--- Source data ---

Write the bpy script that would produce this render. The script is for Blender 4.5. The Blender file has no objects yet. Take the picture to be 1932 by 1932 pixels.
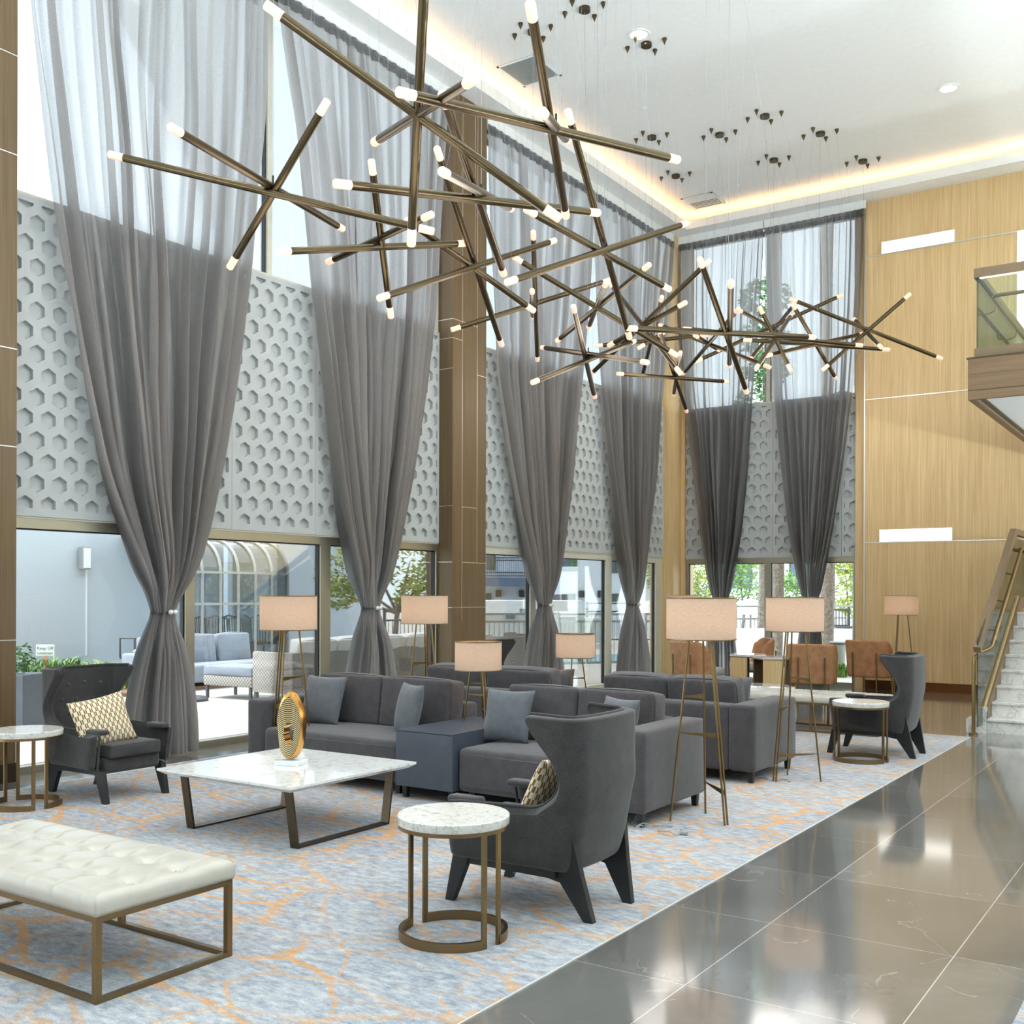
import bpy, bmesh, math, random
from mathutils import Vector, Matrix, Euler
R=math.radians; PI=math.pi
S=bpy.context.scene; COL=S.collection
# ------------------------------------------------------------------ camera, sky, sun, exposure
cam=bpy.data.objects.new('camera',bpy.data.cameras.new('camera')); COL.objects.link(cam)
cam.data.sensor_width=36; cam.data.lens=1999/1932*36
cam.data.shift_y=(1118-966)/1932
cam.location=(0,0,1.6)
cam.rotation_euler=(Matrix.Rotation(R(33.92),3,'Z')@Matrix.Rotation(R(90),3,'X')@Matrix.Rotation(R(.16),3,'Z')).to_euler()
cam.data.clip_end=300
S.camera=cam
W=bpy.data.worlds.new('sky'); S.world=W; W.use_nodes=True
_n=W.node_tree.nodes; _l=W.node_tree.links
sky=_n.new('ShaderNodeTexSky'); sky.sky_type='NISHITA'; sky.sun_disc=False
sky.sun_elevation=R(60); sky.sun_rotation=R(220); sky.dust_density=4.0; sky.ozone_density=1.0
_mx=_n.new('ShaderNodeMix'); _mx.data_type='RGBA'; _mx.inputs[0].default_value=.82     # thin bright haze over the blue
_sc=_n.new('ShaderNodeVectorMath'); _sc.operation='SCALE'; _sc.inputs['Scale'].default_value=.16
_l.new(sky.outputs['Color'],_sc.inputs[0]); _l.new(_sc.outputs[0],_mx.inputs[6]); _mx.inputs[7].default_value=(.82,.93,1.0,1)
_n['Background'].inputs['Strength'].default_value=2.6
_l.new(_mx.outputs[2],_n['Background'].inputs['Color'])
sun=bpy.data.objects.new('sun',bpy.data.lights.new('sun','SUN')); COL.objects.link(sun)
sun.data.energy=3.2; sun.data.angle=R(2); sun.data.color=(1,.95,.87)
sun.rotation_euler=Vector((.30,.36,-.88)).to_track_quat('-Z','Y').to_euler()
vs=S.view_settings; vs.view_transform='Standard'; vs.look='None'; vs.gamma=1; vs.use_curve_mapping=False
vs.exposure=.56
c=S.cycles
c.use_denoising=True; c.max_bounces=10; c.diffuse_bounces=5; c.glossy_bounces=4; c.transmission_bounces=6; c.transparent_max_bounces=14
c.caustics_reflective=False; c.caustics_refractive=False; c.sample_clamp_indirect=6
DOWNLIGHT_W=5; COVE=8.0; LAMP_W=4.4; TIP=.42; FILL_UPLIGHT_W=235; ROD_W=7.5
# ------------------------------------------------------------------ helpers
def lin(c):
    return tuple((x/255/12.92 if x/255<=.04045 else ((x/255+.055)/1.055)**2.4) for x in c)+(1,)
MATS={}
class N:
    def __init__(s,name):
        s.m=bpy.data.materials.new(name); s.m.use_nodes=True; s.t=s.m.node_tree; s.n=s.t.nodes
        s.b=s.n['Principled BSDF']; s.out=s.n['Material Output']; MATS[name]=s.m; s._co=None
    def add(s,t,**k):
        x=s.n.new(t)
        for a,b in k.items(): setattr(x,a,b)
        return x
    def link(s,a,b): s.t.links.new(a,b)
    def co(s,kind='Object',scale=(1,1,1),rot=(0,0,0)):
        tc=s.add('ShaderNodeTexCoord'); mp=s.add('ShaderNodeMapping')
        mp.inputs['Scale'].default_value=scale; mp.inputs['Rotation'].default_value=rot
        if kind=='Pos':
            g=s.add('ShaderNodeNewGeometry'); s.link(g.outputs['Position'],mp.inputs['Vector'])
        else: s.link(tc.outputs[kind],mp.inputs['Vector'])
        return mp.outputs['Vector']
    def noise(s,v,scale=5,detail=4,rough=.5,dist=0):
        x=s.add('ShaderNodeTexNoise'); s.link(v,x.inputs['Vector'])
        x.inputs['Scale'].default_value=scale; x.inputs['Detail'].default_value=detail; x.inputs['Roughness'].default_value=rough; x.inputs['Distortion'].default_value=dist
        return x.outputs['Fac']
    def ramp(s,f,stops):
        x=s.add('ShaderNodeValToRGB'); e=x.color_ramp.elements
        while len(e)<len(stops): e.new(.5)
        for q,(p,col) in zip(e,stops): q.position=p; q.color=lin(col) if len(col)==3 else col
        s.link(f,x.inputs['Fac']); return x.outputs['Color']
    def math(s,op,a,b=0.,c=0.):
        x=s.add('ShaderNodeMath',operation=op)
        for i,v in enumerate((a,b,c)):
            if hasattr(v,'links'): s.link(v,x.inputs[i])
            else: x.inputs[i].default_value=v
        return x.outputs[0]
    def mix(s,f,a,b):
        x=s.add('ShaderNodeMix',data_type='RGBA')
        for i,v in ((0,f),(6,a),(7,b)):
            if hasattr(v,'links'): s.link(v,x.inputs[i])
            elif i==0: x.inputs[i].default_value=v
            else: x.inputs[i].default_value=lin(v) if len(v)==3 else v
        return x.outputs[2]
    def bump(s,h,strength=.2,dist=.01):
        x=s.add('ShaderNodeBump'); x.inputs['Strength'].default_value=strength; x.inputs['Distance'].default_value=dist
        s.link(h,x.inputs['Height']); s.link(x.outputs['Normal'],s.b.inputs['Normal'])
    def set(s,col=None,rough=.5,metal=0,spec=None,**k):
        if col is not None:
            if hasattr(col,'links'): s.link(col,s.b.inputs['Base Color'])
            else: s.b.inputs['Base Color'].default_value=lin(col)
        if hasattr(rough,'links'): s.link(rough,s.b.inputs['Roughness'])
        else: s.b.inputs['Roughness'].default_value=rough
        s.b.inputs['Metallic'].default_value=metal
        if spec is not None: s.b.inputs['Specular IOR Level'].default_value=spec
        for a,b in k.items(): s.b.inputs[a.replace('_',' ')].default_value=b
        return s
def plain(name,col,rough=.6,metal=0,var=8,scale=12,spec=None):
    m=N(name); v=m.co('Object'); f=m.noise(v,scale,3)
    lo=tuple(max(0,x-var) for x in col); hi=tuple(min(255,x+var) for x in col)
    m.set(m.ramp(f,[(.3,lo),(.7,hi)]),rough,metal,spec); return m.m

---

Retype everything in the material word for word, minus pictures.

Write the bpy script that would produce this render. The script is for Blender 4.5. The Blender file has no objects yet. Take the picture to be 1932 by 1932 pixels.
import bpy, bmesh, math, random
from mathutils import Vector, Matrix, Euler
R=math.radians; PI=math.pi
S=bpy.context.scene; COL=S.collection
# ------------------------------------------------------------------ camera, sky, sun, exposure
cam=bpy.data.objects.new('camera',bpy.data.cameras.new('camera')); COL.objects.link(cam)
cam.data.sensor_width=36; cam.data.lens=1999/1932*36
cam.data.shift_y=(1118-966)/1932
cam.location=(0,0,1.6)
cam.rotation_euler=(Matrix.Rotation(R(33.92),3,'Z')@Matrix.Rotation(R(90),3,'X')@Matrix.Rotation(R(.16),3,'Z')).to_euler()
cam.data.clip_end=300
S.camera=cam
W=bpy.data.worlds.new('sky'); S.world=W; W.use_nodes=True
_n=W.node_tree.nodes; _l=W.node_tree.links
sky=_n.new('ShaderNodeTexSky'); sky.sky_type='NISHITA'; sky.sun_disc=False
sky.sun_elevation=R(60); sky.sun_rotation=R(220); sky.dust_density=4.0; sky.ozone_density=1.0
_mx=_n.new('ShaderNodeMix'); _mx.data_type='RGBA'; _mx.inputs[0].default_value=.82     # thin bright haze over the blue
_sc=_n.new('ShaderNodeVectorMath'); _sc.operation='SCALE'; _sc.inputs['Scale'].default_value=.16
_l.new(sky.outputs['Color'],_sc.inputs[0]); _l.new(_sc.outputs[0],_mx.inputs[6]); _mx.inputs[7].default_value=(.82,.93,1.0,1)
_n['Background'].inputs['Strength'].default_value=2.6
_l.new(_mx.outputs[2],_n['Background'].inputs['Color'])
sun=bpy.data.objects.new('sun',bpy.data.lights.new('sun','SUN')); COL.objects.link(sun)
sun.data.energy=3.2; sun.data.angle=R(2); sun.data.color=(1,.95,.87)
sun.rotation_euler=Vector((.30,.36,-.88)).to_track_quat('-Z','Y').to_euler()
vs=S.view_settings; vs.view_transform='Standard'; vs.look='None'; vs.gamma=1; vs.use_curve_mapping=False
vs.exposure=.56
c=S.cycles
c.use_denoising=True; c.max_bounces=10; c.diffuse_bounces=5; c.glossy_bounces=4; c.transmission_bounces=6; c.transparent_max_bounces=14
c.caustics_reflective=False; c.caustics_refractive=False; c.sample_clamp_indirect=6
DOWNLIGHT_W=5; COVE=8.0; LAMP_W=4.4; TIP=.42; FILL_UPLIGHT_W=235; ROD_W=7.5
# ------------------------------------------------------------------ helpers
def lin(c):
    return tuple((x/255/12.92 if x/255<=.04045 else ((x/255+.055)/1.055)**2.4) for x in c)+(1,)
MATS={}
class N:
    def __init__(s,name):
        s.m=bpy.data.materials.new(name); s.m.use_nodes=True; s.t=s.m.node_tree; s.n=s.t.nodes
        s.b=s.n['Principled BSDF']; s.out=s.n['Material Output']; MATS[name]=s.m; s._co=None
    def add(s,t,**k):
        x=s.n.new(t)
        for a,b in k.items(): setattr(x,a,b)
        return x
    def link(s,a,b): s.t.links.new(a,b)
    def co(s,kind='Object',scale=(1,1,1),rot=(0,0,0)):
        tc=s.add('ShaderNodeTexCoord'); mp=s.add('ShaderNodeMapping')
        mp.inputs['Scale'].default_value=scale; mp.inputs['Rotation'].default_value=rot
        if kind=='Pos':
            g=s.add('ShaderNodeNewGeometry'); s.link(g.outputs['Position'],mp.inputs['Vector'])
        else: s.link(tc.outputs[kind],mp.inputs['Vector'])
        return mp.outputs['Vector']
    def noise(s,v,scale=5,detail=4,rough=.5,dist=0):
        x=s.add('ShaderNodeTexNoise'); s.link(v,x.inputs['Vector'])
        x.inputs['Scale'].default_value=scale; x.inputs['Detail'].default_value=detail; x.inputs['Roughness'].default_value=rough; x.inputs['Distortion'].default_value=dist
        return x.outputs['Fac']
    def ramp(s,f,stops):
        x=s.add('ShaderNodeValToRGB'); e=x.color_ramp.elements
        while len(e)<len(stops): e.new(.5)
        for q,(p,col) in zip(e,stops): q.position=p; q.color=lin(col) if len(col)==3 else col
        s.link(f,x.inputs['Fac']); return x.outputs['Color']
    def math(s,op,a,b=0.,c=0.):
        x=s.add('ShaderNodeMath',operation=op)
        for i,v in enumerate((a,b,c)):
            if hasattr(v,'links'): s.link(v,x.inputs[i])
            else: x.inputs[i].default_value=v
        return x.outputs[0]
    def mix(s,f,a,b):
        x=s.add('ShaderNodeMix',data_type='RGBA')
        for i,v in ((0,f),(6,a),(7,b)):
            if hasattr(v,'links'): s.link(v,x.inputs[i])
            elif i==0: x.inputs[i].default_value=v
            else: x.inputs[i].default_value=lin(v) if len(v)==3 else v
        return x.outputs[2]
    def bump(s,h,strength=.2,dist=.01):
        x=s.add('ShaderNodeBump'); x.inputs['Strength'].default_value=strength; x.inputs['Distance'].default_value=dist
        s.link(h,x.inputs['Height']); s.link(x.outputs['Normal'],s.b.inputs['Normal'])
    def set(s,col=None,rough=.5,metal=0,spec=None,**k):
        if col is not None:
            if hasattr(col,'links'): s.link(col,s.b.inputs['Base Color'])
            else: s.b.inputs['Base Color'].default_value=lin(col)
        if hasattr(rough,'links'): s.link(rough,s.b.inputs['Roughness'])
        else: s.b.inputs['Roughness'].default_value=rough
        s.b.inputs['Metallic'].default_value=metal
        if spec is not None: s.b.inputs['Specular IOR Level'].default_value=spec
        for a,b in k.items(): s.b.inputs[a.replace('_',' ')].default_value=b
        return s
def plain(name,col,rough=.6,metal=0,var=8,scale=12,spec=None):
    m=N(name); v=m.co('Object'); f=m.noise(v,scale,3)
    lo=tuple(max(0,x-var) for x in col); hi=tuple(min(255,x+var) for x in col)
    m.set(m.ramp(f,[(.3,lo),(.7,hi)]),rough,metal,spec); return m.m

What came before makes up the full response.